Friday, September 30, 2022

Undergrowth

At The Endless Bookshelf, Henry Wessells discusses Undergrowth (1913) by Francis and Eric Brett Young, a book influenced by Arthur Machen, as FBY later admitted: "the Machenery was obvious". 

This novel of the uncanny in remote country has always been elusive, but copies do turn up. Only last month Mr John Howard discovered one lurking in a cupboard ostensibly of biography in a Welsh border bookshop, and some years ago I found one in the shed attached to an antiques shop mostly selling china dogs, also in a (different) Welsh border town. Look where least expected would seem to be the watchword. 

(Mark Valentine)

Sunday, September 25, 2022

Invocation of Deities by Working of Ritual Instruments

‘Bells’, the first of two compositions on Andrew Sherwell’s album Invocation of Deities by Working of Ritual Instruments is “based on a selection of recordings of bells and ambience from churches in the South Downs, UK”.  But the bells’ tolls and peals have been slowed down, so that we hear great sonorous resonating echoes in a work that is sombre, mysterious, processional.

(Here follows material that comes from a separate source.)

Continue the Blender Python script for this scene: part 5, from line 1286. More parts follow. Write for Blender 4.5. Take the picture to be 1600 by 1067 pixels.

We also hear other sounds: the creaking and rumbling of the bells’ ponderous apparatus, perhaps; a brittle crepitation like rain or scurrying or the turning of hymn-book pages by themselves; a melancholy drone as if from a ruined harmonium.

Who are the bells summoning? The deities invoked by this music are not quicksilver Hermes or fleet-footed Artemis, but rather chthonic Saturn or sable Persephone. You stop at an English village with its Black Horse inn and you look up at the tower of the medieval church standing on a great oval mound at the end of the High Street. The weather vane is pointing north.  

You enter through the lych gate and follow the way through the yew alley to the arched door, and inside you find that the church you thought you knew, with its out-of-tune singing and flower-arranging rota and raffles and tombolas and absent-minded antiquarian parson, that church has become a Temple of the Underworld.

The second piece on the album, ‘Kang Ling’ is “based on samples from a recording given to [the composer] after a fund-raising event at the much-missed Embassy of Free Tibet in London UK, sometime in the mid-1980s’.

The album is available for download or limited edition CD (only a few copies left) on the Slow Tone Collages label, and includes artwork combining courtly portraiture with Surrealist imagery.  

(Mark Valentine)

Thursday, September 22, 2022

'With The Great God Pan in Whitby'

The Irish literary magazine Poetry Bus edited by Collette O’Donoghue and Peadar O'Donoghue bears on its masthead a Mark E Smith quotation: “If you’re going to play it out of tune, then play it out of tune properly.”

The latest issue, Poetry Bus 10, includes my 16-line poem 'With The Great God Pan in Whitby'. This was inspired by one of the memorable occasions of the original Arthur Machen Society, a weekend in the North Yorkshire harbour town when Mark E Smith, singer and songwriter with The Fall, joined us, with his girlfriend. We met at The Angel, where Machen had stayed, and explored other places associated with his visit.

MES was a keen Machen fan and wanted to hear about the Welsh writer’s stay there during the First World War, as a reporter investigating rumours of suspicious activity on the cliffs. There was nothing in the reports, but instead Machen filed pieces for his paper, the Evening News, on ‘Wonderful Whitby in the Moonlight’, and on the town’s famous trade in jet jewellery. The stay also inspired his atmospheric story ‘The Happy Children’.

The poem recalls some of the, er, interesting incidents of this Whitby encounter with MES. 

This well-designed paperback offers 55pp of contemporary poetry from a diverse international line-up.